Familiar Like Skin offers a generative artistic site for visitors to explore the exhibition’s attendant themes and intimate worlds of rebirth and reimagining. Blending private and public spaces, historic and contemporary modes of decorative painting, and women’s bodies with fecund botanical forms, the exhibition excels in prompting visitors to think about the spaces and activities that have been historically denied to women, and the ways in which women have collectively resisted those patriarchal limitations and foreclosures.
[1] Forugh Farrokhzad, “Let Us Believe in the Dawn of the Cold Season,” from Sin: Selected Poems of Forugh Farrokhzad, edited and translated by Sholeh Wolpé (Fayetteville: University of Arkansas Press, 2010).

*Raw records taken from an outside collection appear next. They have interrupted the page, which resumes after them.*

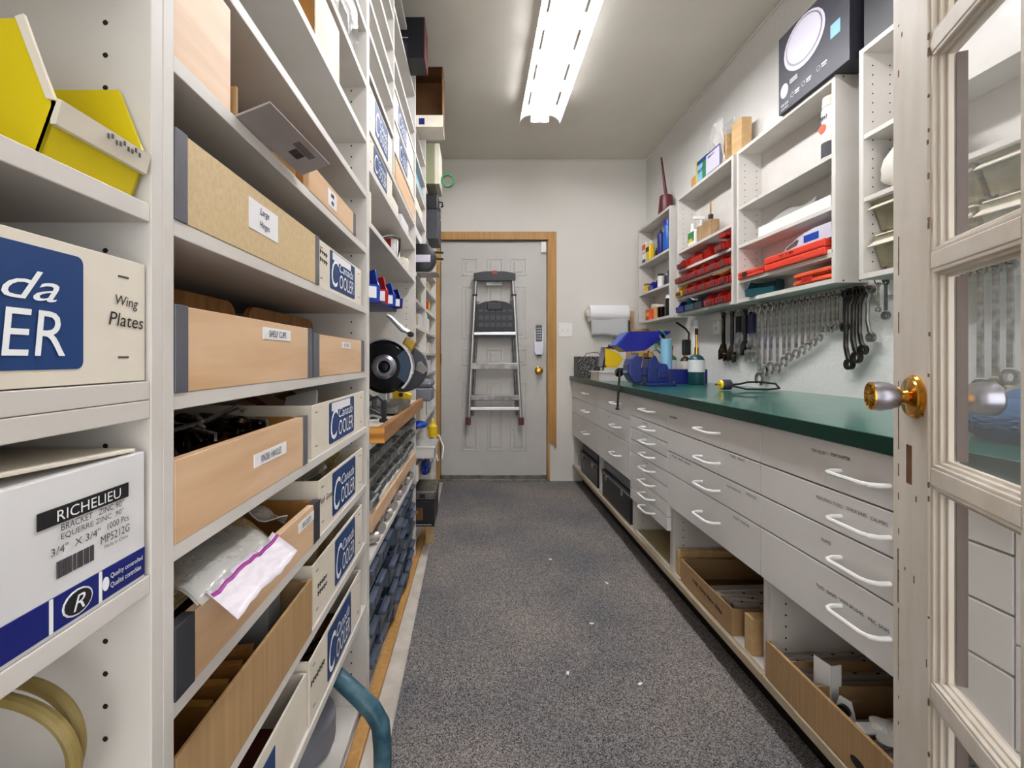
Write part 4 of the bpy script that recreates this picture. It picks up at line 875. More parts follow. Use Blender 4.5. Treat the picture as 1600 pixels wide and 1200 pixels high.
can('brown glass jar with a pale lid beside the orange box', (1.37, 3.45, zb), .028, .11, 'tan', 'carton', name='jar', cat='jar'); can('second brown jar, nearer the dark bottle', (1.37, 3.38, zb), .026, .10, 'bronze', 'carton', name='jar', cat='jar')
can('black bottle at the near end of the lowest can shelf', (1.37, 3.22, zb), .034, .15, 'black_plastic', 'white_plastic', name='bottle', cat='bottle')
t = thing('oil_can', 'maroon oil can with a long tapering spout on the small cabinet', 'oil can', (1.385, 3.33, 2.1005)); MB().lathe([(.055, 0), (.056, .004), (.045, .135), (.04, .14), (.012, .145)], n=24).build('body', 'maroon', t, True)
MB().cyl((0, 0, .14), (-.035, .0, .42), .012, .006, 12).build('spout', 'maroon', t, True)
single(MB().tube([(0, 0, 0), (.004, .01, -.1), (-.004, .0, -.22), (.003, .01, -.32)], .012, 8), 'cable_bundle', 'black_plastic', 'black cable bundle hanging between the two far wall cabinets', 'cable', (1.40, 3.065, 2.08), smooth=True)
# cabinet 2 top
t = thing('tan_board', 'tan fibreboard standing on the red-bin cabinet', 'board', (1.42, 2.93, 2.1055)); MB().prism([(a, b_+.065) for a, b_ in rrect(.15, .13, .02)], -.004, .004).build('sheet', 'tan', t)
t = thing('packet', 'blue, yellow and green printed packet on the red-bin cabinet', 'packet', (1.365, 2.735, 2.1055)); B(-.014, .014, -.07, .07, 0, .15, .006).build('pouch', 'light_blue', t); B(-.0148, -.014, .055, .07, 0, .15).build('yellow_edge', 'yellow', t)
B(-.0148, -.014, -.05, -.01, .02, .12).build('green_print', 'green', t); B(-.0148, -.014, -.07, .055, .12, .145).build('blue_print_band', 'blue_print', t); scrib('SALT', .07, .03, (-.015, .01, .08), 'R', 'navy_print', t)
t = thing('bag_of_dowels', 'clear bag with a white and navy label, tied above wood blocks', 'bag', (1.375, 2.56, 2.1055))
o = MB(); o.grid(lambda u, v: (-.028-.01*math.sin(3.14*u)-.004*math.sin(17*v+9*u), .09*(1-2*u)*(1-.25*v), .27*v), 12, 14); o.build('film', 'clear_bag', t, True, .001)
o = MB(); o.grid(lambda u, v: (.035+.004*math.sin(13*v), .09*(1-2*u)*(1-.25*v), .27*v), 8, 10); o.build('film', 'clear_bag', t, True, .001)
B(-.02, .03, -.085, .0, 0, .17, .004).build('wood_filling', 'pine', t); B(-.02, .03, .003, .08, 0, .12, .004).build('white_filling', 'cloth_white', t)
q = B(-.042, -.040, -.07, .085, .01, .125).build('printed_label', 'lilac', t); B(-.0428, -.042, -.07, -.062, .01, .125).build('navy_border', 'navy_print', t); B(-.0428, -.042, -.07, .085, .118, .125).build('navy_border', 'navy_print', t); scrib('NUTTY CO', .07, .014, (-.043, .03, .10), 'R', 'navy_print', q)
single(B(-.025, .03, -.045, .045, 0, .19, .003), 'wood_block', 'pine', 'tall pine block standing between the bag and the black light carton', 'block', (1.385, 2.385, 2.1055))
# cabinet 2 shelves
SA = 1.7515
t = thing('cleaner_bottle', 'white bottle with a green and yellow label beside copper cans', 'bottle', (1.365, 2.86, SA)); B(-.02, .03, -.045, .045, 0, .10, .008).build('body', 'white_plastic', t); B(-.0208, -.02, -.04, .04, .03, .09).build('green_label', 'green', t); B(-.0212, -.0208, -.02, .03, .03, .05).build('yellow_label', 'yellow', t); MB().cyl((0, .02, .1), (0, .02, .15), .012, .008).build('neck', 'white_plastic', t, True)
t = thing('trigger_sprayer', 'pale trigger spray bottle behind the copper cans', 'bottle', (1.41, 2.86, SA)); MB().lathe([(.03, 0), (.03, .12), (.012, .15), (.012, .17)]).build('body', 'clear_tub', t, True); B(-.05, .02, -.012, .012, .17, .19, .004).build('trigger_head', 'white_plastic', t)
for i, (y, l_) in enumerate(((2.76, 'copper-coloured tin can'), (2.665, 'square copper tin with a black spout cap'))):
    t = thing('copper_tin', l_+' on the shelf above the red bins', 'can', (1.37, y, SA))
    (MB().lathe([(.032, 0), (.032, .095), (.028, .1)], n=20) if i == 0 else B(-.03, .03, -.045, .045, 0, .105, .006)).build('body', 'wood_raw', t, i == 0)
    if i: MB().cyl((0, 0, .104), (0, 0, .14), .014).build('cap', 'black_plastic', t); MB().cyl((0, 0, .14), (0, .0, .22), .004).build('spout', 'brass', t)
def rbin(label, y, z, w_, h_=.065, m_='red', x=1.357, d_=.10, st=True, tilt=0, grp=None): return hopper('hopper_bin', m_, label, (x, y, z), -90, w_, d_, h_, 'maroon' if st else False, grp, tilt=tilt)
z_ = 1.6295
rbin('red bin at the far end of the upper red row, standing out', 2.92, z_, .10, .06); rbin('long red bin lying behind the far one of the upper red row', 2.77, z_, .16, .085, x=1.385, st=False)
rbin('red bin at the near end of the upper red row', 2.45, z_, .10, .065); rbin('small red bin stacked tilted on the near upper red bin', 2.42, z_+.066, .07, .035, st=False)
z_ = 1.5385
for i in range(6): rbin(('farthest', 'second', 'third', 'fourth', 'fifth', 'nearest')[i]+' red bin of the upper full row of red bins', 2.95-.106*i, z_, .10, .068)
z_ = 1.4485
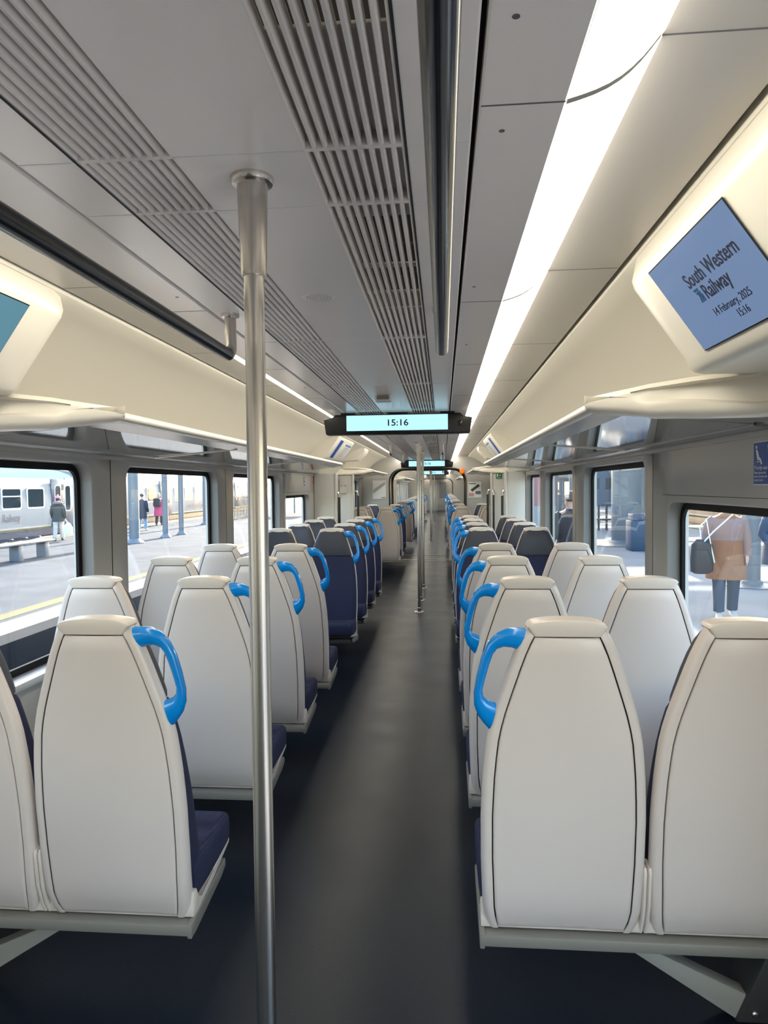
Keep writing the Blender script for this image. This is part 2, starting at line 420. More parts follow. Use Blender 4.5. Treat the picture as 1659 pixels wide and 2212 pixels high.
# other cars: plain walls with windows band (simple openings)
for (y0, y1), tagn in (((B0, B1), 'far'), ((C0, C1), 'farthest')):
    for s, side in ((-1, 'left'), (1, 'right')):
        X = C+s*HW; m = MB(); ys = y0+1.0; wl = []
        while ys+1.25 < y1-.6: wl.append((ys, ys+1.25)); ys += 1.93
        prev = y0
        for a, b in wl:
            m.box(*sorted((X, X+s*.08)), prev, a, 0, 2.2); m.box(*sorted((X, X+s*.08)), a, b, 0, WBOT); m.box(*sorted((X, X+s*.08)), a, b, WTOP, 2.2); prev = b
        m.box(*sorted((X, X+s*.08)), prev, y1, 0, 2.2)
        struct(m.build('wall_%s_%s' % (tagn, side), WALLG))
        wroot = MB()
        for a, b in wl:
            wroot.loft([[(X+s*.05, *p) for p in rrect(a, b, WBOT, WTOP, .07)], [(X+s*.05, *p) for p in rrect(a+.03, b-.03, WBOT+.03, WTOP-.03, .06)]], cap=False)
        wo_ = struct(wroot.build('window_%d' % wn, RUBBER)); wn += 1
        g = MB()
        for a, b in wl: g.box(*sorted((X+s*.055, X+s*.06)), a, b, WBOT, WTOP)
        g.build('pane', GLASS, wo_)
m = MB(); m.box(C+HW-.0006, C+HW+.001, 1.03, 3.42, 1.4465, 1.4485); m.box(C-HW-.001, C-HW+.0006, 7.25, 9.0, 1.4465, 1.4485); struct(m.build('trim_%d' % n_tr, GAP)); n_tr += 1
# rear closing wall behind the camera
m = MB(); m.box(C-HW-.1, C+HW+.1, BACK-.1, BACK, 0, 2.2); struct(m.build('wall_rear', WALLL))

# ------------------------------------------------------------------ gangway bulkheads with rounded opening
def gang_open(hw, zt, r, n=8):
    P = [(C-hw, 0)]
    for k in range(n+1):
        a = PI-PI/2*k/n; P.append((C-hw+r+r*math.cos(a), zt-r+r*math.sin(a)))
    for k in range(n+1):
        a = PI/2-PI/2*k/n; P.append((C+hw-r+r*math.cos(a), zt-r+r*math.sin(a)))
    P.append((C+hw, 0)); return P
def bulkhead(y0, y1, name):
    GO = gang_open(.79, 1.868, .26); n = len(GO)
    out = []
    for i, (x, z) in enumerate(GO):
        if i < 5: out.append((C-HW-.05, max(z, 0) if i < 1 else z))
        elif i < n//2: out.append((x if i > 6 else C-HW-.05, 2.16))
        elif i < n-5: out.append((x if i < n-7 else C+HW+.05, 2.16))
        else: out.append((C+HW+.05, z))
    m = MB(); m.loft([[(x, y0, z) for x, z in out], [(x, y0, z) for x, z in GO], [(x, y1, z) for x, z in GO], [(x, y1, z) for x, z in out]], closed=False)
    return m
k_ = 0
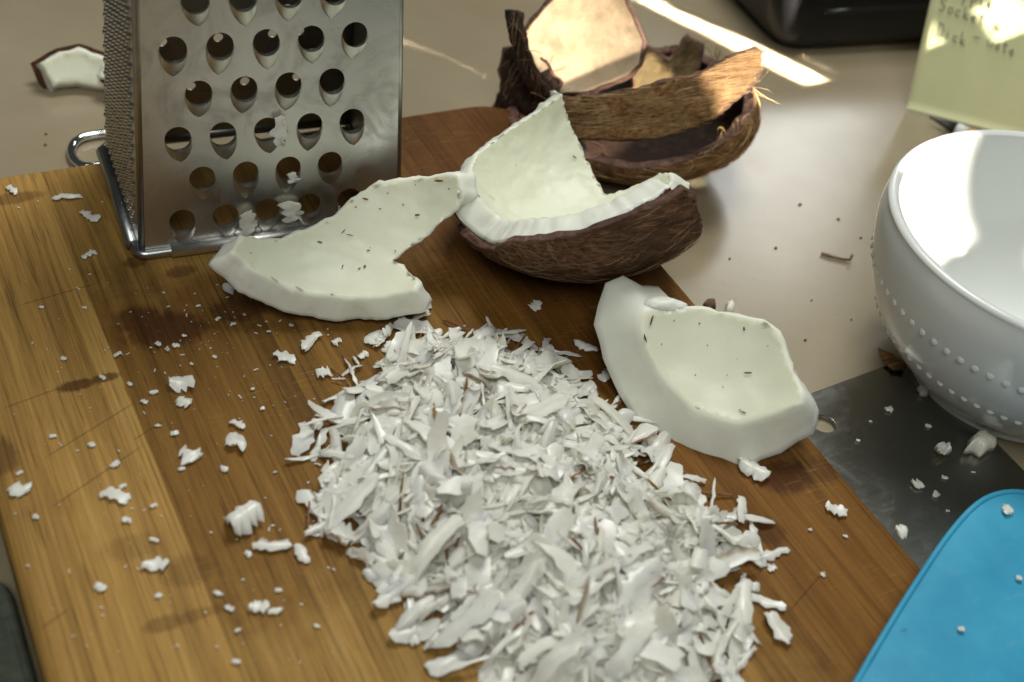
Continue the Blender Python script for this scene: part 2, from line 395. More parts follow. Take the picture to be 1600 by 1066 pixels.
# left (fine) side, right side and back
lz = rotv((TX, 0, GH)); lx = rotv((0, -1, 0)); lo = gp(0, GD/2, .003)
lp = panel('fine_panel', lo, lx, lz, GD-.004, GD-.004-2*TY, fh-.003, [], g)
rz_ = rotv((-TX, 0, GH)); panel('side_panel', gp(GW, GD/2, .003), rotv((0, 1, 0)), rz_, GD-.004, GD-.004-2*TY, fh-.003, [(dx, z, .0022) for z in np.arange(.11, .17, .02) for dx in (-.018, 0, .018)], g)
bz = rotv((0, -TY, GH)); bh = []
for r in range(14):
    for k in range(6 if r % 2 else 7): bh.append(((k-(5 if r % 2 else 6)/2)*.0118, .016+.0118*r, .0021))
panel('back_panel', gp(GW/2, GD, .003), rotv((-1, 0, 0)), bz, GW-.004, GW-.004-2*TX, fh-.003, bh, g)
# fine spikes
parts = []; ln = lx.cross(lz)
sv = [];  n6 = 6
for r in range(62):
    zz = .009+.0031*r
    half = (GD-.004)/2 - TY*zz/fh - .004
    ncol = 15
    for k in range(ncol):
        xx = (k-(ncol-1)/2 + (.5 if r % 2 else 0))*.0050
        if abs(xx) > half: continue
        p = lo + lx*(xx+random.gauss(0, .0001)) + lz*(zz+random.gauss(0, .0001)) + ln*.0003
        V = []
        for rad, hgt in ((.0012, 0), (.00075, .0012), (.0004, .0013), (.0003, .0004)):
            for q in range(n6):
                a = 2*math.pi*q/n6; V.append(p+(lx*math.cos(a)+lz*math.sin(a))*rad+ln*(hgt*(.85+.3*(q % 2))))
        Fq = [(i*n6+q, i*n6+(q+1) % n6, (i+1)*n6+(q+1) % n6, (i+1)*n6+q) for i in range(3) for q in range(n6)]
        parts.append((V, Fq))
V, Fq = join_vf(parts); tag(mesh_obj('fine_spikes', V, Fq, M['chrome'], g, True), kind='stuff')
# rounded corner folds
for (x, y, tx, ty) in ((0, 0, TX, TY), (GW, 0, -TX, TY), (GW, GD, -TX, -TY), (0, GD, TX, -TY)):
    V, Fq = tube([gp(x+(.0016 if tx > 0 else -.0016)+tx*s, y+(.0016 if ty > 0 else -.0016)+ty*s, .003+(GH-.003)*s) for s in (0, .5, 1)], .0019, 10)
    mesh_obj('corner_fold', V, Fq, M['rim'], g)
# base: a wire all round with folded sleeves on each side
def rect_path(x0, y0, x1, y1, r, z, n=6):
    return [gp(px, py, z) for px, py in rounded(x0, y0, x1, y1, r, n)]
V, Fq = tube(rect_path(-.0012, -.0012, GW+.0012, GD+.0012, .004, .0022), .0021, 10, True); mesh_obj('base_wire', V, Fq, M['rim'], g)
for a, b in (((.012, -.0016), (GW-.012, -.0016)), ((GW+.0016, .006), (GW+.0016, GD-.006)), ((GW-.008, GD+.0016), (.008, GD+.0016)), ((-.0016, GD-.004), (-.0016, .005))):
    V, Fq = tube([gp(a[0], a[1], .0031), gp(b[0], b[1], .0031)], .0031, 12); mesh_obj('base_sleeve', V, Fq, M['rim'] if abs(a[0]-b[0]) < .01 or a[1] > .01 else M['steel'], g)
# top plate and handle (above the picture)
x0, x1, y0, y1 = TX, GW-TX, TY, GD-TY
bm = slab(rounded(x0, y0, x1, y1, .006, 4), GH-.001, GH+.003, .001, 2); bm.transform(gm); bm_obj('top_plate', bm, M['steel'], g)
V, Fq = tube([gp(GW/2+.034*math.cos(a), GD/2, GH+.003+.026*math.sin(a)) for a in np.linspace(math.pi, 0, 15)], .0045, 10); mesh_obj('handle', V, Fq, M['handle'], g)
# ------------------------------------------------------------------ curved pieces of coconut and husk
class Ell:
    def __init__(s, c, radii, rot=(0, 0, 0)):
        from mathutils import Euler
        s.c = Vector(c); s.r = Vector(radii); s.m = Euler([R(a) for a in rot]).to_matrix()
    def hit(s, px, py, far, shrink=0.0):
        a = Vector([x-shrink for x in s.r]); d = ray(px, py); o = s.m.transposed() @ (CAM-s.c); d = s.m.transposed() @ d
        o = Vector((o.x/a.x, o.y/a.y, o.z/a.z)); d = Vector((d.x/a.x, d.y/a.y, d.z/a.z))
        A = d.dot(d); B = o.dot(d); Cc = o.dot(o)-1; D = B*B-A*Cc
        t = (-B + (math.sqrt(D) if far else -math.sqrt(D)))/A if D > 0 else -B/A
        return (o+d*t).normalized()
    def pt(s, q, shrink=0.0):
        return s.c + s.m @ Vector(((s.r.x-shrink)*q.x, (s.r.y-shrink)*q.y, (s.r.z-shrink)*q.z))
def smooth_poly(pts, step, jag, rnd, corner=None):
    """closed 2-D polygon resampled with small irregularities"""
    out = []
    n = len(pts)
    for i in range(n):
        a, b = pts[i], pts[(i+1) % n]; L = (b-a).length; k = max(1, int(L/step)); nx = Vector((-(b-a).y, (b-a).x))
        if L > 0: nx /= L
        for j in range(k):
            p = a.lerp(b, j/k); w = 1 if j else .4
            o = (noise.noise(Vector((p.x*14+rnd, p.y*14, 0)))*.7 + noise.noise(Vector((p.x*45+rnd, p.y*45, 3)))*.5)
            out.append(p + nx*o*jag*w)
    return out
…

[2] Islīmī, meaning ivy-and-spiral or vine-and-tendril patterning, and khatā’ī, meaning Chinese floral patterning, refers to a variety of geometric patterns based on intricate, stylized vegetal and floral motifs often interlaced with calligraphy. See Gülru Necipoğu and Mohammad al-Asah, The Topkapi Scroll—Geometry and Ornament in Islamic Architecture (Santa Monica: The Getty Center for the History of Art and the Humanities, 1995), pages 9, 112.